Refugees, like all people, are treasured human beings, made in the image of God, who deserve safety, freedom and the opportunity to flourish.

It is an enormous privilege to welcome a family to live in a cottage in the grounds of Lambeth Palace. I am hugely grateful to the Home Office and Lambeth Council for their tireless work and support in enabling this to happen.

New online service for donations

Members of the public are already volunteering to support resettled refugees in many different ways. The online service to help refugees in the UK is being launched today to help target that help where it is most needed.

It is initially being piloted in 9 local authorities and has been designed to enable local authorities to specify the type of donations they most require to support refugees in their area.

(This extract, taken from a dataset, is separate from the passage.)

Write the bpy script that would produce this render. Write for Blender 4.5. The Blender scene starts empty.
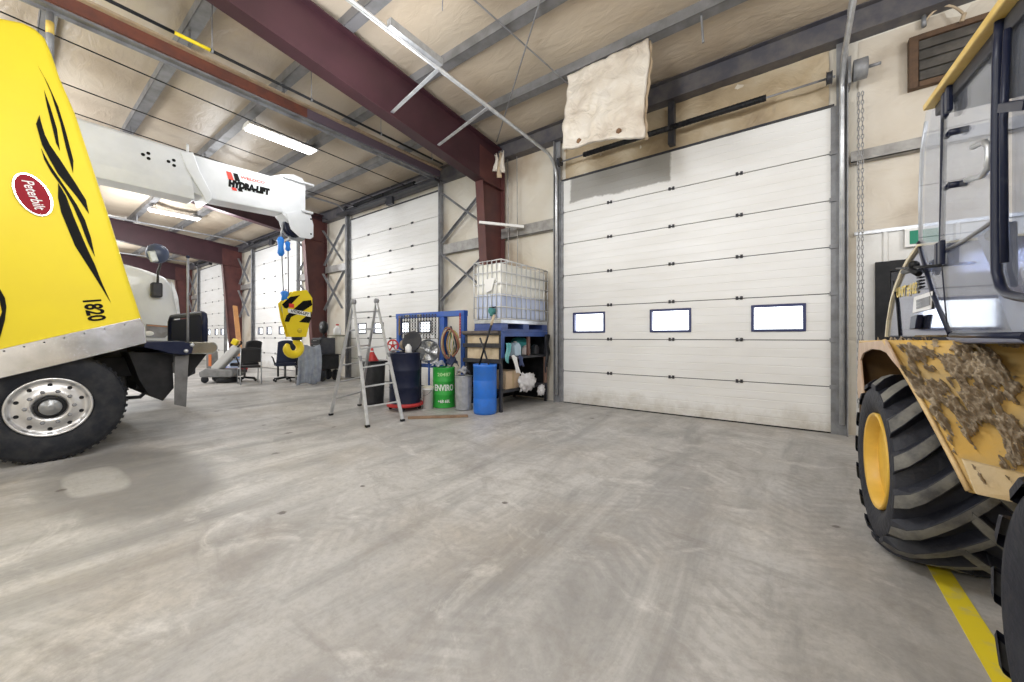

Users can select from a range of options for donations, including goods such as baby equipment and clothes, group and cultural outings and the use of vacant housing that must be self-contained and available for a period of at least 12 months.

Offers of help can be made by members of the public across the country. In non-pilot areas these will be considered centrally by the Home Office before being passed on to local authorities.

Further local authorities will be added to the online service in the coming months.

Communities Secretary Sajid Javid said:

This is an historic opportunity for individuals, charities, faith groups, churches and businesses to support refugee families directly.

By bringing together the voluntary sector and local and central government, we can better support those fleeing conflict to fully integrate into life in the UK.

The Syrian vulnerable persons resettlement scheme

In September 2015 the government pledged to resettle 20,000 Syrian refugees via the Syrian vulnerable persons resettlement (VPR) scheme. The latest published statistics show that more than 1,800 Syrians in need of protection have so far been provided with refuge in the UK.

More than 160 local authorities have already signed up to accept refugees via the VPR scheme, on a voluntary basis. Often with the support of community groups and the voluntary sector, local authorities have played a vital role in helping those arriving here to feel welcome and adjust to a new life in the UK, and will continue to do so.

In addition to the refugees arriving under the VPR scheme, the government has also committed to accepting up to 3,000 vulnerable children and family members directly from the Middle East and North Africa.

The full community sponsorship scheme will apply to families from both resettlement routes.

The details of the scheme have been developed in consultation with the National Refugee Welcome Board (convened by Citizens UK), Churches together: for refugees, local authorities and a range of other stakeholders including those who have come forward as prospective sponsors around the country.